Lord Chadlington told a House of Commons select committee that present debts of pounds 4.7m could nearly double over the next two years.
The Culture, Media and Sport Committee was discussing, among other things, the shock proposal made on Monday by the Secretary of State,Chris Smith, that Britain's two national opera companies share a home in Covent Garden; that the Royal Opera House is renamed Covent Garden and becomes a receiving house; and that the English National Opera's present home, the London Coliseum, ceases to be a national opera house.
But Lord Chadlington's dramatic evidence cast doubt on whether the Royal Opera and Royal Ballet might even remain in operation unless emergency funding is found.

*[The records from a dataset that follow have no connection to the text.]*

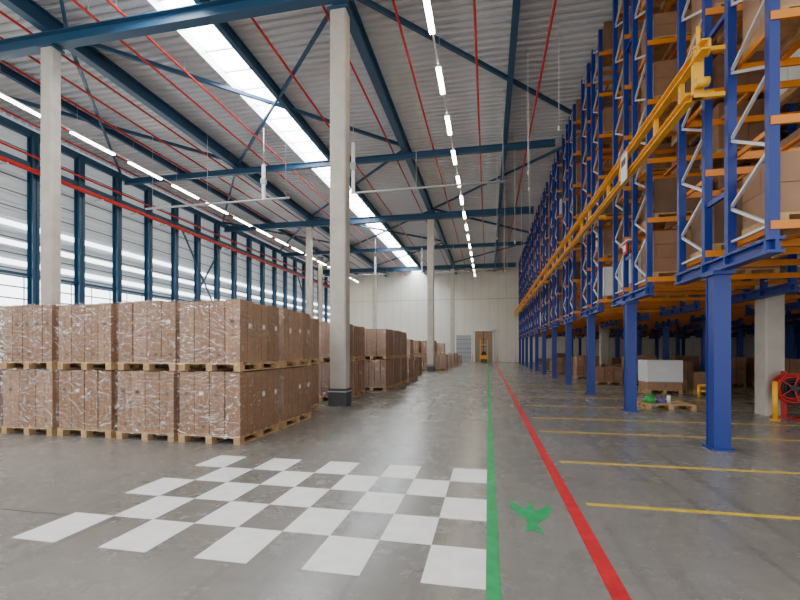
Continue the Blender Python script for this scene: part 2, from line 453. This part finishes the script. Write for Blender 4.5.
# ------------------------------------------------------------------ racks
RX0=3.5; BAY=2.85; NB=7
levels=[3.15+1.36*i for i in range(7)]
ZT=12.2
def make_rack():
    b=MB()
    for i in range(NB+1):
        x=RX0+.15+i*BAY
        for ya,yb in ((-1.35,-.36),(.36,1.35)):
            for yy in (ya,yb):
                b.box(x-.06,x+.06,yy-.05,yy+.05,3.05,ZT,'blue')
            z=3.25; k=0; st=.52
            b.beam((x,ya,z),(x,yb,z),.035,.035,'galv')
            while z+st<ZT:
                a,c=(ya,yb) if k%2==0 else (yb,ya)
                b.beam((x,a,z),(x,c,z+st),.04,.04,'galv'); z+=st; k+=1
            b.beam((x,ya,ZT-.1),(x,yb,ZT-.1),.04,.04,'galv')
        for z in (4.0,6.8,9.6,11.8): b.box(x-.03,x+.03,-.36,.36,z,z+.08,'blue')
        b.box(x-.09,x+.09,-1.45,1.45,2.86,2.90,'blue'); b.box(x-.09,x+.09,-1.45,1.45,3.03,3.07,'blue'); b.box(x-.02,x+.02,-1.45,1.45,2.9,3.03,'blue')
        for yy in (-1.35,-.36,.36,1.35): b.box(x-.09,x+.09,yy-.02,yy+.02,2.9,3.03,'blue')
        if i%2==0:
            b.box(x-.12,x+.12,-.13,-.11,0,2.86,'blue'); b.box(x-.12,x+.12,.11,.13,0,2.86,'blue'); b.box(x-.105,x+.105,-.11,.11,0,2.86,'blue')
            b.box(x-.16,x+.16,-.17,.17,0,.03,'blue'); b.box(x-.16,x+.16,-.2,.2,2.80,2.86,'blue')
    xa=RX0+.15; xb=xa+NB*BAY
    for z in levels:
        for yy in (-1.35,-.36,.36,1.35):
            s=-1 if yy in(-1.35,.36) else 1
            b.box(xa-.05,xb+.05,yy+s*.05-.02,yy+s*.05+.02,z+.02,z+.13,'orange')
    for z in levels:
        for i in range(NB):
            for t in (.25,.75):
                xx=xa+(i+t)*BAY
                for ya,yb in ((-1.35,-.36),(.36,1.35)):
                    b.box(xx-.04,xx+.04,ya,yb,z+.09,z+.13,'orange')
    for z in levels:
        for ya,yb in ((-1.35,-.36),(.36,1.35)):
            b.box(xa+.07,xa+.11,ya,yb,z+.03,z+.10,'orange')
    return b.mesh('pallet_rack')
rack_me=make_rack()
ry=[7.85+4.4*i for i in range(11)]
def loads_mesh(s):
    rr=random.Random(100+s); b=MB()
    for li,z in enumerate(levels):
        for i in range(NB):
            for ya in (-1.3,.38):
                for sl in range(2):
                    if rr.random()>(.84 if (i>0 or sl>0) else .68): continue
                    xx=RX0+.15+i*BAY+.12+sl*1.33; w=rr.choice([1.2,1.2,1.0]); h=rr.choice([.55,.8,.95,1.05]); d=.88
                    zz=z+.132
                    b.box(xx,xx+w,ya,ya+d,zz+.1,zz+.13,'wood')
                    for t in (0,.5,1): b.box(xx+t*(w-.1),xx+t*(w-.1)+.1,ya,ya+d,zz,zz+.1,'wood')
                    m=rr.choice(['card','card','card2','card3','white'] if rr.random()<.3 else ['card','card3','card'])
                    nx=rr.choice([2,3]); nz=rr.choice([1,2,3]); ny=2
                    for a in range(nx):
                        for e in range(ny):
                            for c in range(nz):
                                b.box(xx+a*w/nx+.006,xx+(a+1)*w/nx-.006,ya+.01+e*.435,ya+(e+1)*.435-.003,zz+.13+c*h/nz+.004,zz+.13+(c+1)*h/nz-.004,m)
    return b.mesh('stored_pallet_loads')
lm=[loads_mesh(s) for s in range(4)]
for i,y in enumerate(ry):
    place('pallet_rack', rack_me, (0,y,0)); place('stored_pallet_loads', lm[i%4], (0,y,0))

# yellow guide rails along the rack ends: two channels with ties
b=MB()
ye=ry[-1]+1
def chan(p,q,h):
    b.beam(p,q,.03,h,'yellow')
    for s in (-1,1):
        b.beam((p[0]-.05,p[1],p[2]+s*h/2),(q[0]-.05,q[1],q[2]+s*h/2),.12,.02,'yellow')
chan((3.15,7.0,6.05),(3.15,ye,6.05),.13); chan((3.15,7.5,5.54),(3.15,ye,5.54),.11)
y=7.9; k=0
while y<ye:
    b.box(3.10,3.17,y-.04,y+.04,5.5,6.05,'yellow')
    if k%4==0: b.box(3.15,3.6,y-.05,y+.05,5.72,5.82,'yellow')
    y+=2.2 if k%2 else 1.1; k+=1
b.box(3.07,3.2,7.3,7.40,5.44,6.22,'yellow'); b.box(3.07,3.5,7.32,7.38,6.14,6.20,'yellow'); b.box(3.07,3.5,7.32,7.38,5.44,5.50,'yellow')
for z in (6.05,5.6): b.cyl((3.04,7.2,z),(3.22,7.2,z),.07,'yellow',14)
b.cyl((3.06,7.15,6.05),(3.06,7.15,6.40),.03,'yellow',10)
b.obj('yellow_guide_rail')
b=MB(); b.box(2.96,2.98,10.2,10.6,5.35,5.95,'label'); b.box(2.955,2.96,10.25,10.55,5.7,5.85,'print'); b.box(2.94,3.0,10.38,10.42,5.95,5.98,'galv'); b.obj('hanging_sign')
b=MB(); b.box(3.50,3.53,12.05,12.35,4.1,4.4,'red'); b.box(3.495,3.50,12.12,12.28,4.17,4.33,'label'); b.box(3.48,3.58,11.9,12.6,4.4,4.43,'galv'); b.obj('fire_equipment_sign')
b=MB(); b.box(3.55,3.57,6.3,6.9,7.7,8.1,'yellow'); b.box(3.545,3.55,6.4,6.8,7.85,7.95,'print'); b.obj('yellow_rack_sign')

# ------------------------------------------------------------------ things under racks
b=MB(); load(b,0,0,0,1.15,1.0,1.2,1,1,random.Random(3),film=False)
b.box(-.01,1.16,-.01,1.01,.42,1.22,'white'); b.box(.3,.6,-.015,-.011,.8,1.0,'label'); b.box(.0,1.15,-.013,-.011,.42,.45,'grey'); b.obj('white_wrapped_pallet',(5.75,17.3,0))
for x,y in [(7.3,17.4),(4.9,21.5),(6.3,21.5),(7.8,21.5),(4.9,25.8),(6.4,25.8),(9.9,17.4),(11.3,17.6),(9.9,21.5),(11.4,21.5),(7.9,26),(10,26),(12,26),(4.5,30.4),(5.9,30.4),(8.0,30.6),(13,17.5),(15.5,18.2),(13,22),(16,22.0),(4.8,34.8),(7,34.8),(4.8,39.3),(7,39.3),(4.8,43.6),(6.3,43.6),(10,13.2),(11.6,13.2),(13.3,13.2)]:
    rr=random.Random(int(x*10+y)); b=MB(); load(b,0,0,0,1.2,1.0,rr.choice([.8,1.1,1.3]),3,2,rr,nz=rr.choice([2,3]),film=False); b.obj('carton_pallet',(x,y,0))
b=MB(); pallet(b,0,0,0,1.2,.8); b.obj('wooden_pallet',(4.2,12.7,0))
b=MB()
b.cyl((0,0,0),(0,0,.18),.16,'green',12,.1); b.torus((0,0,.2),(0,0,1),.08,.03,'green',12,6)
b.cyl((.3,.05,0),(.3,.05,.12),.15,'purple',10,.08); b.cyl((.48,.0,.0),(.48,.0,.2),.05,'white',10)
b.obj('cleaning_supplies',(4.4,13.1,.143))
b=MB()
b.box(-.04,.04,.02,.10,0,1.1,'red'); b.box(-.25,.25,-.0,.12,0,.03,'red')
b.cyl((0,-.02,.72),(0,-.06,.72),.33,'red',24); b.torus((0,-.28,.72),(0,1,0),.33,.022,'red',28,6)
for t in range(5):
    a=t*2*math.pi/5; b.beam((0,-.28,.72),(.33*math.cos(a),-.28,.72+.33*math.sin(a)),.03,.02,'red')
b.cyl((0,-.30,.72),(0,.03,.72),.07,'black',14)
for rr0 in (.13,.19,.25):
    for yy in (-.09,-.15,-.21): b.torus((0,yy,.72),(0,1,0),rr0,.03,'black' if rr0<.2 else 'red',24,6)
b.cyl((.2,-.2,.6),(.28,-.25,.05),.02,'black',8); b.torus((.15,-.5,.03),(0,0,1),.25,.025,'red',20,6); b.torus((.2,-.5,.07),(0,0,1),.2,.025,'black',20,6)
b.obj('fire_hose_reel',(6.90,11.8,0))
def bollard(x,y,h=.95):
    b=MB()
    b.cyl((0,0,0),(0,0,h),.055,'yellow',14); b.cyl((0,0,h),(0,0,h+.04),.055,'yellow',14,.03); b.cyl((0,0,0),(0,0,.02),.10,'yellow',14)
    b.obj('safety_bollard',(x,y,0))
bollard(6.40,11.3,.85)
b=MB()
b.cyl((0,0,0),(0,0,.4),.05,'yellow',10); b.cyl((.55,0,0),(.55,0,.4),.05,'yellow',10); b.cyl((0,0,.4),(.55,0,.4),.05,'yellow',10); b.cyl((0,0,.2),(.55,0,.2),.04,'yellow',10)
b.obj('guard_barrier',(7.0,16.3,0))
bollard(3.0,50); bollard(1.2,56); bollard(-2.0,56.5)

# forklift far
b=MB()
b.box(-.5,.5,0,1.5,.15,.95,'yellow'); b.box(-.45,.45,1.0,1.6,.4,1.1,'dark')
for x in (-.42,.42):
    for y in (.15,1.3): b.cyl((x-.08,y,.2),(x+.08,y,.2),.2,'black',14)
    b.box(x-.04,x+.04,.0,.08,.9,2.2,'yellow'); b.box(x-.04,x+.04,1.0,1.08,.9,2.2,'yellow')
    b.box(x-.05,x+.05,-.2,-.1,.05,2.9,'yellow')
b.box(-.5,.5,0,1.1,2.2,2.26,'yellow')
for zz in (1.0,2.0,2.85): b.box(-.42,.42,-.19,-.11,zz,zz+.05,'dark')
for x in (-.25,.25): b.box(x-.06,x+.06,-1.2,-.2,.08,.12,'dark')
b.box(-.4,.4,-.24,-.2,.1,.5,'dark')
b.box(-.25,.25,.4,.8,.95,1.4,'black')
b.obj('forklift',(-.5,53.5,0))

# ------------------------------------------------------------------ world, camera
w=bpy.data.worlds.new('World'); sc.world=w; w.use_nodes=True
bg=w.node_tree.nodes['Background']; bg.inputs[0].default_value=(0.97,0.98,1.0,1); bg.inputs[1].default_value=2.1
cam=bpy.data.cameras.new('camera'); co=bpy.data.objects.new('camera',cam); sc.collection.objects.link(co)
co.location=(0,0,1.6); co.rotation_euler=(math.pi/2,0,math.atan(88/430))
cam.sensor_width=36; cam.lens=430/800*36; cam.shift_y=50/800; cam.clip_start=.05; cam.clip_end=300
sc.camera=co
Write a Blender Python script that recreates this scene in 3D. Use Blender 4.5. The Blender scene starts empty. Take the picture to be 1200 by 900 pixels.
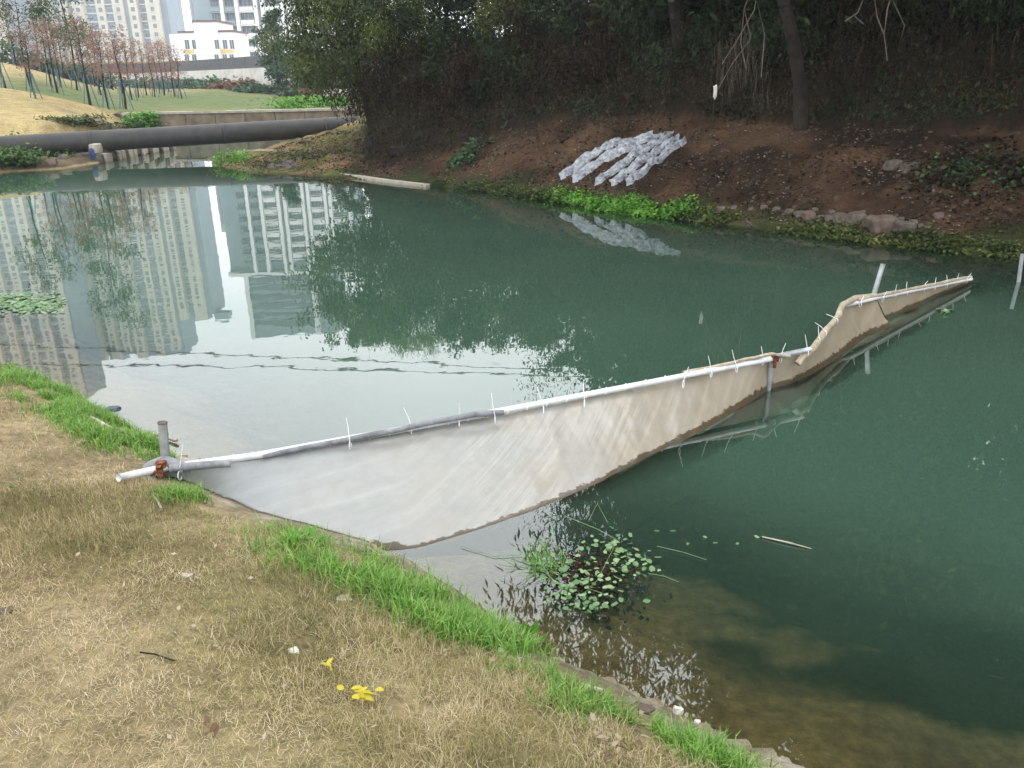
import bpy, math, random
import numpy as np
from mathutils import Vector, Matrix, noise
random.seed(7); rng = np.random.default_rng(7)
S = bpy.context.scene
COL = S.collection
# ------------------------------------------------------------------ camera
CH = 2.4; FPX = 970.0; PITCH = math.radians(20.5); ROLL = math.atan(.0212)
cF = np.array([0, math.cos(PITCH), -math.sin(PITCH)]); r0 = np.array([1., 0, 0]); u0 = np.array([0, math.sin(PITCH), math.cos(PITCH)])
cR = math.cos(ROLL)*r0 - math.sin(ROLL)*u0; cU = math.cos(ROLL)*u0 + math.sin(ROLL)*r0
CP = np.array([0., 0, CH])
cam = bpy.data.cameras.new('camera'); camo = bpy.data.objects.new('camera', cam); COL.objects.link(camo)
cam.sensor_width = 36; cam.lens = FPX/1200*36; cam.clip_start = .05; cam.clip_end = 3000
camo.matrix_world = Matrix(((cR[0], cU[0], -cF[0], CP[0]), (cR[1], cU[1], -cF[1], CP[1]), (cR[2], cU[2], -cF[2], CP[2]), (0, 0, 0, 1)))
S.camera = camo
def ray(x, y):
    d = cF*FPX + cR*(x-600) - cU*(y-450); return d/np.linalg.norm(d)
def P(x, y, z=0.):
    d = ray(x, y); return CP + d*((z-CH)/d[2])
def D(x, y, Y):
    d = ray(x, y); return CP + d*(Y/d[1])
def RF(x, y, Y):                      # the place whose mirror image in the water shows at x, y
    d = ray(x, y); q = CP + d*(Y/d[1]); q[2] = -q[2]; return q
# ------------------------------------------------------------------ sky, sun, exposure
W = bpy.data.worlds.new('World'); S.world = W; W.use_nodes = True
nt = W.node_tree; nt.nodes.clear()
SUN_EL, SUN_AZ = math.radians(52), math.radians(38)       # azimuth from +Y towards +X
sky = nt.nodes.new('ShaderNodeTexSky'); sky.sky_type = 'NISHITA'; sky.sun_disc = False
sky.sun_elevation = SUN_EL; sky.sun_rotation = SUN_AZ; sky.air_density = 1.0; sky.dust_density = 4.0
hs = nt.nodes.new('ShaderNodeHueSaturation'); hs.inputs['Saturation'].default_value = .25; hs.inputs['Value'].default_value = 1.0
nt.links.new(sky.outputs[0], hs.inputs['Color'])
tc = nt.nodes.new('ShaderNodeTexCoord'); nz = nt.nodes.new('ShaderNodeTexNoise'); nz.inputs['Scale'].default_value = 2.2; nz.inputs['Detail'].default_value = 5
mp = nt.nodes.new('ShaderNodeMapping'); mp.inputs['Scale'].default_value = (1, 1, 3); nt.links.new(tc.outputs['Generated'], mp.inputs[0]); nt.links.new(mp.outputs[0], nz.inputs['Vector'])
cr = nt.nodes.new('ShaderNodeValToRGB'); cr.color_ramp.elements[0].position = .3; cr.color_ramp.elements[1].position = .72
cr.color_ramp.elements[0].color = (.80, .84, .87, 1); cr.color_ramp.elements[1].color = (1, 1, 1, 1)
nt.links.new(nz.outputs['Fac'], cr.inputs[0])
sc_ = nt.nodes.new('ShaderNodeVectorMath'); sc_.operation = 'SCALE'; sc_.inputs['Scale'].default_value = 33.0
nt.links.new(cr.outputs[0], sc_.inputs[0])
mx = nt.nodes.new('ShaderNodeMixRGB'); mx.inputs[0].default_value = .85
nt.links.new(hs.outputs[0], mx.inputs[1]); nt.links.new(sc_.outputs[0], mx.inputs[2])
bg = nt.nodes.new('ShaderNodeBackground'); bg.inputs['Strength'].default_value = .11
nt.links.new(mx.outputs[0], bg.inputs[0])
wo = nt.nodes.new('ShaderNodeOutputWorld'); nt.links.new(bg.outputs[0], wo.inputs[0])
sl = bpy.data.lights.new('sun', 'SUN'); sl.energy = 1.1; sl.angle = math.radians(18); sl.color = (1, .96, .9)
so = bpy.data.objects.new('sun', sl); COL.objects.link(so)
sd = Vector((math.sin(SUN_AZ)*math.cos(SUN_EL), math.cos(SUN_AZ)*math.cos(SUN_EL), math.sin(SUN_EL)))
so.rotation_euler = sd.to_track_quat('Z', 'Y').to_euler(); so.location = (20, 20, 60)
S.view_settings.view_transform = 'Standard'; S.view_settings.look = 'None'; S.view_settings.exposure = 0.0; S.view_settings.gamma = 1
S.cycles.max_bounces = 8; S.cycles.transparent_max_bounces = 12; S.cycles.volume_bounces = 0
S.cycles.caustics_reflective = False; S.cycles.caustics_refractive = False; S.cycles.use_denoising = True
# ------------------------------------------------------------------ mesh and material helpers
ORD = ['leftmost', 'second', 'third', 'fourth', 'fifth', 'sixth', 'seventh', 'eighth', 'ninth', 'tenth', 'eleventh', 'twelfth', 'thirteenth', 'fourteenth', 'fifteenth', 'sixteenth', 'seventeenth', 'eighteenth', 'nineteenth', 'twentieth', 'twenty-first', 'twenty-second', 'twenty-third', 'twenty-fourth']
def olab(i, what): return (ORD[i]+' from the left, ' if i else 'leftmost ')+what
def tag(o, label=None, cat=None, group=None, kind=None):
    if label: o['label'] = label
    if cat: o['category'] = cat
    if group: o['group'] = group
    if kind: o['kind'] = kind
    return o
def thing(name, loc, label, cat, group=None):
    o = bpy.data.objects.new(name, None); COL.objects.link(o); o.location = Vector(tuple(float(v) for v in loc)); o.empty_display_size = .1
    return tag(o, label, cat, group)
def mkmesh(name, V, Fc, tint=None, smooth=False):
    """V (n,3); Fc a list of (m,k) index arrays; tint per vertex"""
    me = bpy.data.meshes.new(name); V = np.asarray(V, np.float32)
    if isinstance(Fc, np.ndarray): Fc = [Fc]
    me.vertices.add(len(V)); me.vertices.foreach_set('co', V.ravel())
    tot = np.concatenate([np.full(len(f), f.shape[1], np.int32) for f in Fc]); idx = np.concatenate([f.astype(np.int32).ravel() for f in Fc])
    me.loops.add(len(idx)); me.loops.foreach_set('vertex_index', idx)
    st = np.concatenate([[0], np.cumsum(tot)[:-1]]).astype(np.int32)
    me.polygons.add(len(tot)); me.polygons.foreach_set('loop_start', st)
    me.polygons.foreach_set('use_smooth', np.full(len(tot), smooth, bool))
    me.update(calc_edges=True)
    if tint is not None:
        tint = np.asarray(tint, np.float32)
        if tint.ndim == 2:
            a = me.attributes.new('tint', 'FLOAT_COLOR', 'POINT'); a.data.foreach_set('color', np.concatenate([tint, np.ones((len(tint), 1), np.float32)], 1).ravel())
        else:
            a = me.attributes.new('tint', 'FLOAT', 'POINT'); a.data.foreach_set('value', tint)
    me.validate(); return me
def obj(name, me, mat=None, parent=None, loc=None):
    """coordinates are world ones; a parented part is moved into its thing's frame"""
    o = bpy.data.objects.new(name, me); COL.objects.link(o)
    if mat and not me.materials: me.materials.append(mat)
    if parent is not None:
        o.parent = parent; r = parent
        off = Vector((0, 0, 0))
        while r is not None: off += r.location; r = r.parent
        o.location = -off
    if loc is not None: o.location = Vector(tuple(float(v) for v in loc))
    return o
class MB:
    def __init__(s): s.V = []; s.F = {}; s.n = 0; s.T = []
    def add(s, V, F, t=.5):
        V = np.asarray(V, float); F = np.asarray(F, int)
        s.V.append(V); s.F.setdefault(F.shape[1], []).append(F+s.n); s.n += len(V)
        s.T.append(np.full(len(V), t) if np.isscalar(t) else np.asarray(t))
        return s
    def box(s, a, b, t=.5):
        (x0, y0, z0), (x1, y1, z1) = a, b
        V = [(x0, y0, z0), (x1, y0, z0), (x1, y1, z0), (x0, y1, z0), (x0, y0, z1), (x1, y0, z1), (x1, y1, z1), (x0, y1, z1)]
        return s.add(V, [(0, 3, 2, 1), (4, 5, 6, 7), (0, 1, 5, 4), (1, 2, 6, 5), (2, 3, 7, 6), (3, 0, 4, 7)], t)
    def tube(s, pts, rad, n=8, t=.5, cap=True):
        pts = np.asarray(pts, float); m = len(pts); rad = np.broadcast_to(rad, (m,))
        tg = np.gradient(pts, axis=0); tg /= np.linalg.norm(tg, axis=1)[:, None]+1e-9
        ref = np.array([0, 0, 1.]) if abs(tg[0][2]) < .9 else np.array([1., 0, 0])
        V = []; a = np.arange(n)*2*math.pi/n
        for i in range(m):
            u = np.cross(tg[i], ref); u /= np.linalg.norm(u)+1e-9; v = np.cross(tg[i], u)
            ref_n = v
            V.append(pts[i] + rad[i]*(np.cos(a)[:, None]*u + np.sin(a)[:, None]*v))
        V = np.concatenate(V); F = []
        for i in range(m-1):
            for k in range(n):
                F.append((i*n+k, i*n+(k+1) % n, (i+1)*n+(k+1) % n, (i+1)*n+k))
        s.add(V, F, t)
        if cap:
            for i, rev in ((0, True), (m-1, False)):
                ring = np.arange(n)+i*n; ring = ring[::-1] if not rev else ring
                s.F.setdefault(n, []).append((ring[None, :])+s.n-len(V))
        return s
    def mesh(s, name, smooth=False):
        return mkmesh(name, np.concatenate(s.V), [np.concatenate(f) for f in s.F.values()], np.concatenate(s.T), smooth)
def rock_mesh(name, sx, sy, sz, seed, sub=2, rough=.28, sq=.75):
    import bmesh
    bm = bmesh.new(); bmesh.ops.create_icosphere(bm, subdivisions=sub, radius=1)
    for v in bm.verts:
        c = v.co.copy(); k = 1 + rough*(noise.noise(c*1.1+Vector((seed*3.1, seed, 0)))*1.5 + .4*noise.noise(c*3+Vector((seed, 0, 5))))
        c = c*k; c.x = math.copysign(abs(c.x)**sq, c.x); c.y = math.copysign(abs(c.y)**sq, c.y); c.z = math.copysign(abs(c.z)**sq, c.z)
        v.co = Vector((c.x*sx, c.y*sy, c.z*sz))
    me = bpy.data.meshes.new(name); bm.to_mesh(me); bm.free(); return me
def N(nt, t, **kw):
    n = nt.nodes.new(t)
    for k, v in kw.items():
        if hasattr(n, k): setattr(n, k, v)
        else: n.inputs[k.replace('_', ' ')].default_value = v
    return n
def ramp(nt, src, stops):
    r = nt.nodes.new('ShaderNodeValToRGB'); e = r.color_ramp.elements
    while len(e) < len(stops): e.new(.5)
    for k, (p, c) in enumerate(stops): e[k].position = p; e[k].color = (*c, 1)
    nt.links.new(src, r.inputs[0]); return r
def newmat(name):
    m = bpy.data.materials.new(name); m.use_nodes = True; return m, m.node_tree, m.node_tree.nodes['Principled BSDF']
def solid(name, c1, c2, scale=8, rough=.8, bump=.3, bscale=None, metal=0., spec=.3, dist=.01, detail=6, ramp_pos=(.35, .65)):
    m, t, b = newmat(name)
    co = N(t, 'ShaderNodeTexCoord'); n = N(t, 'ShaderNodeTexNoise', Scale=scale, Detail=detail); n.inputs['Roughness'].default_value = .65
    t.links.new(co.outputs['Object'], n.inputs['Vector'])
    r = ramp(t, n.outputs['Fac'], [(ramp_pos[0], c1), (ramp_pos[1], c2)]); t.links.new(r.outputs[0], b.inputs['Base Color'])
    b.inputs['Roughness'].default_value = rough; b.inputs['Metallic'].default_value = metal; b.inputs['Specular IOR Level'].default_value = spec
    if bump:
        n2 = N(t, 'ShaderNodeTexNoise', Scale=bscale or scale*4, Detail=6); t.links.new(co.outputs['Object'], n2.inputs['Vector'])
        bp = N(t, 'ShaderNodeBump', Strength=bump, Distance=dist); t.links.new(n2.outputs['Fac'], bp.inputs['Height']); t.links.new(bp.outputs[0], b.inputs['Normal'])
    return m
def leafmat(name, stops, transl=.3, rough=.55, spec=.25):
    m, t, b = newmat(name)
    a = N(t, 'ShaderNodeAttribute', attribute_name='tint')
    r = ramp(t, a.outputs['Fac'], [(i/(len(stops)-1), c) for i, c in enumerate(stops)])
    t.links.new(r.outputs[0], b.inputs['Base Color']); b.inputs['Roughness'].default_value = rough; b.inputs['Specular IOR Level'].default_value = spec
    tr = N(t, 'ShaderNodeBsdfTranslucent'); t.links.new(r.outputs[0], tr.inputs[0])
    mxs = N(t, 'ShaderNodeMixShader'); mxs.inputs[0].default_value = transl
    t.links.new(b.outputs[0], mxs.inputs[1]); t.links.new(tr.outputs[0], mxs.inputs[2])
    t.links.new(mxs.outputs[0], t.nodes['Material Output'].inputs[0]); return m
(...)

He said: "If we cannot get funds into the Opera House in the very short term then the possibility is that the house could become insolvent. Unless we can find a solution on our own then the house will become insolvent." He said auditors had attended the last board meeting of the ROH, and the house now had to present balanced budgets to the Arts Council by next week. He added that he was talking to potential donors.
The chairman of the committee, Gerald Kaufman, asked if this meant the house could go into receivership.
Lord Chadlington replied: "That is the conversation we are currently having. I believe there is a way through. I believe there is a small opportunity to get through it."
He said the accumulated losses were pounds 4.7m to April 1997. Following poor ticket sales in temporary venues, estimates were a further loss of up to pounds 3m by April 1998, and still further losses in the 20 months up to the reopening of the house.
He added that donors had been ringing up yesterday saying they had given money to one kind of opera house and now discovered it was going to be another kind of opera house.
In his evidence, Chris Smith stressed that his proposals were merely that, not definite decisions, and that he would await the report of Sir Richard Eyre's review committee in May.